In this investigation, solutions with varying concentrations were established to assess the impact of three sea salt ions (SO₄²⁻, Cl⁻, and Mg²⁺) on the hydration process of a CSA-OPC binary system (90% CSA-10% OPC). The study outcomes are summarized as follows:

(1) Chloride ions (Cl⁻) induce noticeable expansion and cracking within the CSA-OPC matrix, with wider cracks appearing at higher concentrations. Additionally, Cl⁻ accelerates cement hydration, advancing the induction period by approximately 5 h and increasing the heat of hydration within the initial 10 h. Furthermore, Cl⁻ alters the microscopic morphology of ettringite in the hydration products, resulting in a reduced length–diameter ratio and enhanced expansion characteristics of ettringite.

(2) The introduction of sulfate ions (SO₄²⁻) leads to a decline in CSA strength, with higher concentrations correlating with lower strength. SO₄²⁻ also induces changes in the type of hydration products and results in high alkalinity (pore solution pH > 13.2). The addition of SO₄²⁻ did not promote the formation of AFt in CSA hydration but rather reduced the crystalline content in CSA-OPC paste and increased the amount of gel-like product, thereby impeding the hydration of C₄A₃Š and diminishing ettringite production.

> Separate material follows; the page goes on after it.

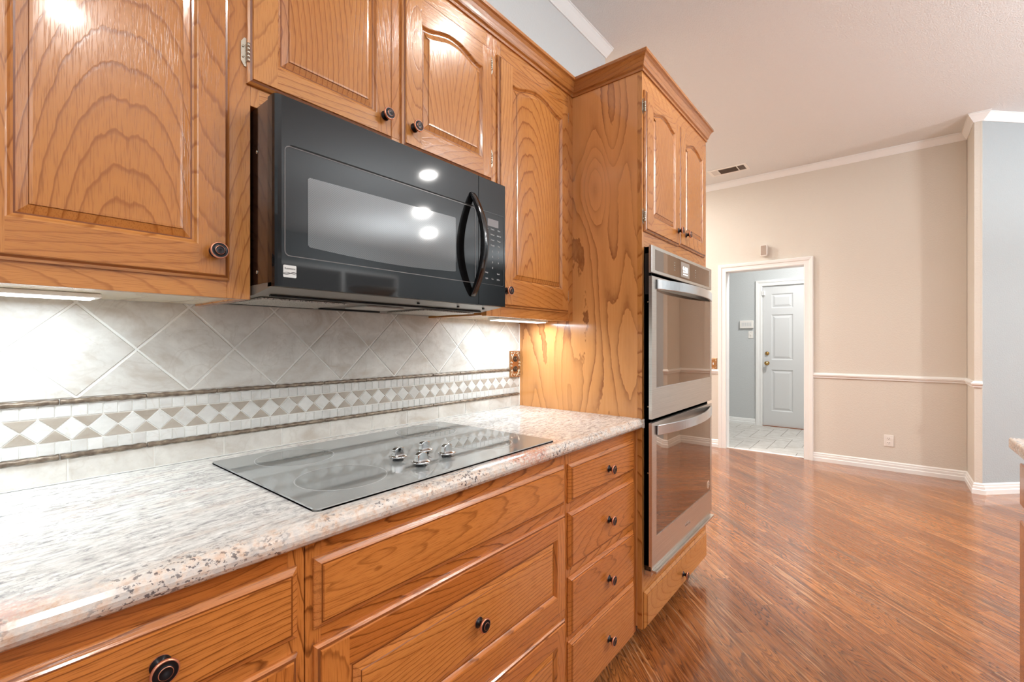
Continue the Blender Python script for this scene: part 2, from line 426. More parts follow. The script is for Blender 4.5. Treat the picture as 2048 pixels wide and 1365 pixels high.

(3) Magnesium ions (Mg²⁺) generally facilitate the hydration of CSA-OPC. Higher concentrations correspond to reduced porosity and increased strength. The inclusion of Mg²⁺ fosters the generation of ettringite and magnesium–aluminum phases, leading to elongated and thick ettringite crystals, and the cementitious material filling the voids within the skeleton increases. Moreover, an excessive concentration of Mg²⁺ can promote decalcification reactions, leading to the formation of brucite by reacting with the hydration products of CH, thereby enhancing the strength of the specimens.